ROWS:
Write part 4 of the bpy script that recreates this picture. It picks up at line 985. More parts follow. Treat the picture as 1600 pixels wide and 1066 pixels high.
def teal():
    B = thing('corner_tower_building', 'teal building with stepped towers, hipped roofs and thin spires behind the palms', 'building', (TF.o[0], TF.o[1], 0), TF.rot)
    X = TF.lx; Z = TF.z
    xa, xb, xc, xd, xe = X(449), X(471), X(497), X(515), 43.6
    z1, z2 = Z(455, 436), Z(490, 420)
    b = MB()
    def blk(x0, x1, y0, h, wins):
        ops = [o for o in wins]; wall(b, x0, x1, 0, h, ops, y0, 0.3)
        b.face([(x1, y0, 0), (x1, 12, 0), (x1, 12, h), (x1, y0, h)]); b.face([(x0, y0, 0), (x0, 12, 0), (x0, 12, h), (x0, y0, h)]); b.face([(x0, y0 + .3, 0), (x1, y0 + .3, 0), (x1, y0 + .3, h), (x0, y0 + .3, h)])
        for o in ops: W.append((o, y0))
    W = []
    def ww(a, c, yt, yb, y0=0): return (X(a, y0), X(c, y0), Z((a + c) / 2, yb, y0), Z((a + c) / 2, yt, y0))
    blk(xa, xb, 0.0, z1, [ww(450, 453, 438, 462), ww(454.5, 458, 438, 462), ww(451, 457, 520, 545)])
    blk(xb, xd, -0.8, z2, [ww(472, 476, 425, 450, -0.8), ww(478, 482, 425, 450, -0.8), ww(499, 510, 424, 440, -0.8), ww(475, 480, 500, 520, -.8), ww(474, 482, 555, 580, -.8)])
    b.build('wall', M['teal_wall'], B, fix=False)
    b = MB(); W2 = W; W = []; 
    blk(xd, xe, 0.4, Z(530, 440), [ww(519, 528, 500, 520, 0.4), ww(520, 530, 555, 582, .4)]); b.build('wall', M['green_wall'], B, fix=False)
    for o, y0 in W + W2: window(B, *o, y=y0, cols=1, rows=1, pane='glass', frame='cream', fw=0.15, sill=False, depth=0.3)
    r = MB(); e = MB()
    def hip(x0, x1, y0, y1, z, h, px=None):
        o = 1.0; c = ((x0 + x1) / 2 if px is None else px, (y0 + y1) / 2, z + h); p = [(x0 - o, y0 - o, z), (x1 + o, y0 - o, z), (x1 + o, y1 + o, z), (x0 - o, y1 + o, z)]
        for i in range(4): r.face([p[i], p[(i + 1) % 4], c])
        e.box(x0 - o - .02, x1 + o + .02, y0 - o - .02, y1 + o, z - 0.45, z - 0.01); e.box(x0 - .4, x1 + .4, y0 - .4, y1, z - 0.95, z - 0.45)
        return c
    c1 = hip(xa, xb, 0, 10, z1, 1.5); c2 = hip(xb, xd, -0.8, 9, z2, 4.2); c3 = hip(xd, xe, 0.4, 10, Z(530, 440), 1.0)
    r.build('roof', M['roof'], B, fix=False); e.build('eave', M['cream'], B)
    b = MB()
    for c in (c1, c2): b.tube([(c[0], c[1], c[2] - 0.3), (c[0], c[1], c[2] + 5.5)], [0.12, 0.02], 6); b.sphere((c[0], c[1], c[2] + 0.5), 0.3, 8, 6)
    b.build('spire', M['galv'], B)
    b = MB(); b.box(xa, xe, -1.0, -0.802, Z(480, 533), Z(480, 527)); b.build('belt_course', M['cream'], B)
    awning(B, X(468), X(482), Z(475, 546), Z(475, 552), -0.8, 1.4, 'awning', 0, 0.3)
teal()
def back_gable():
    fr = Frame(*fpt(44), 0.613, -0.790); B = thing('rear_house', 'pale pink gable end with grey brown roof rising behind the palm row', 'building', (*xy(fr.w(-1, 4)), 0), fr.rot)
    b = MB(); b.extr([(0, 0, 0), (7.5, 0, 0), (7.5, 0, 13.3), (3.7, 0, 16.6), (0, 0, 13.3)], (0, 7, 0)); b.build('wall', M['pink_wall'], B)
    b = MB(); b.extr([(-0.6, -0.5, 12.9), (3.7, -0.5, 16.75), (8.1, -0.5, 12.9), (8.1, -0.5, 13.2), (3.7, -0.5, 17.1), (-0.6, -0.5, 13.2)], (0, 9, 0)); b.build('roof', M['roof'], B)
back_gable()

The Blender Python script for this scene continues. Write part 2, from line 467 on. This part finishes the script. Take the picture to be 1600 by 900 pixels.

EXERCISE TASK:
Write out every entry again exactly, please, with nothing missing.

SOLUTION FOR THIS PROBLEM:
Write part 4 of the bpy script that recreates this picture. It picks up at line 985. More parts follow. Treat the picture as 1600 pixels wide and 1066 pixels high.
def teal():
    B = thing('corner_tower_building', 'teal building with stepped towers, hipped roofs and thin spires behind the palms', 'building', (TF.o[0], TF.o[1], 0), TF.rot)
    X = TF.lx; Z = TF.z
    xa, xb, xc, xd, xe = X(449), X(471), X(497), X(515), 43.6
    z1, z2 = Z(455, 436), Z(490, 420)
    b = MB()
    def blk(x0, x1, y0, h, wins):
        ops = [o for o in wins]; wall(b, x0, x1, 0, h, ops, y0, 0.3)
        b.face([(x1, y0, 0), (x1, 12, 0), (x1, 12, h), (x1, y0, h)]); b.face([(x0, y0, 0), (x0, 12, 0), (x0, 12, h), (x0, y0, h)]); b.face([(x0, y0 + .3, 0), (x1, y0 + .3, 0), (x1, y0 + .3, h), (x0, y0 + .3, h)])
        for o in ops: W.append((o, y0))
    W = []
    def ww(a, c, yt, yb, y0=0): return (X(a, y0), X(c, y0), Z((a + c) / 2, yb, y0), Z((a + c) / 2, yt, y0))
    blk(xa, xb, 0.0, z1, [ww(450, 453, 438, 462), ww(454.5, 458, 438, 462), ww(451, 457, 520, 545)])
    blk(xb, xd, -0.8, z2, [ww(472, 476, 425, 450, -0.8), ww(478, 482, 425, 450, -0.8), ww(499, 510, 424, 440, -0.8), ww(475, 480, 500, 520, -.8), ww(474, 482, 555, 580, -.8)])
    b.build('wall', M['teal_wall'], B, fix=False)
    b = MB(); W2 = W; W = []; 
    blk(xd, xe, 0.4, Z(530, 440), [ww(519, 528, 500, 520, 0.4), ww(520, 530, 555, 582, .4)]); b.build('wall', M['green_wall'], B, fix=False)
    for o, y0 in W + W2: window(B, *o, y=y0, cols=1, rows=1, pane='glass', frame='cream', fw=0.15, sill=False, depth=0.3)
    r = MB(); e = MB()
    def hip(x0, x1, y0, y1, z, h, px=None):
        o = 1.0; c = ((x0 + x1) / 2 if px is None else px, (y0 + y1) / 2, z + h); p = [(x0 - o, y0 - o, z), (x1 + o, y0 - o, z), (x1 + o, y1 + o, z), (x0 - o, y1 + o, z)]
        for i in range(4): r.face([p[i], p[(i + 1) % 4], c])
        e.box(x0 - o - .02, x1 + o + .02, y0 - o - .02, y1 + o, z - 0.45, z - 0.01); e.box(x0 - .4, x1 + .4, y0 - .4, y1, z - 0.95, z - 0.45)
        return c
    c1 = hip(xa, xb, 0, 10, z1, 1.5); c2 = hip(xb, xd, -0.8, 9, z2, 4.2); c3 = hip(xd, xe, 0.4, 10, Z(530, 440), 1.0)
    r.build('roof', M['roof'], B, fix=False); e.build('eave', M['cream'], B)
    b = MB()
    for c in (c1, c2): b.tube([(c[0], c[1], c[2] - 0.3), (c[0], c[1], c[2] + 5.5)], [0.12, 0.02], 6); b.sphere((c[0], c[1], c[2] + 0.5), 0.3, 8, 6)
    b.build('spire', M['galv'], B)
    b = MB(); b.box(xa, xe, -1.0, -0.802, Z(480, 533), Z(480, 527)); b.build('belt_course', M['cream'], B)
    awning(B, X(468), X(482), Z(475, 546), Z(475, 552), -0.8, 1.4, 'awning', 0, 0.3)
teal()
def back_gable():
    fr = Frame(*fpt(44), 0.613, -0.790); B = thing('rear_house', 'pale pink gable end with grey brown roof rising behind the palm row', 'building', (*xy(fr.w(-1, 4)), 0), fr.rot)
    b = MB(); b.extr([(0, 0, 0), (7.5, 0, 0), (7.5, 0, 13.3), (3.7, 0, 16.6), (0, 0, 13.3)], (0, 7, 0)); b.build('wall', M['pink_wall'], B)
    b = MB(); b.extr([(-0.6, -0.5, 12.9), (3.7, -0.5, 16.75), (8.1, -0.5, 12.9), (8.1, -0.5, 13.2), (3.7, -0.5, 17.1), (-0.6, -0.5, 13.2)], (0, 9, 0)); b.build('roof', M['roof'], B)
back_gable()

The Blender Python script for this scene continues. Write part 2, from line 467 on. This part finishes the script. Take the picture to be 1600 by 900 pixels.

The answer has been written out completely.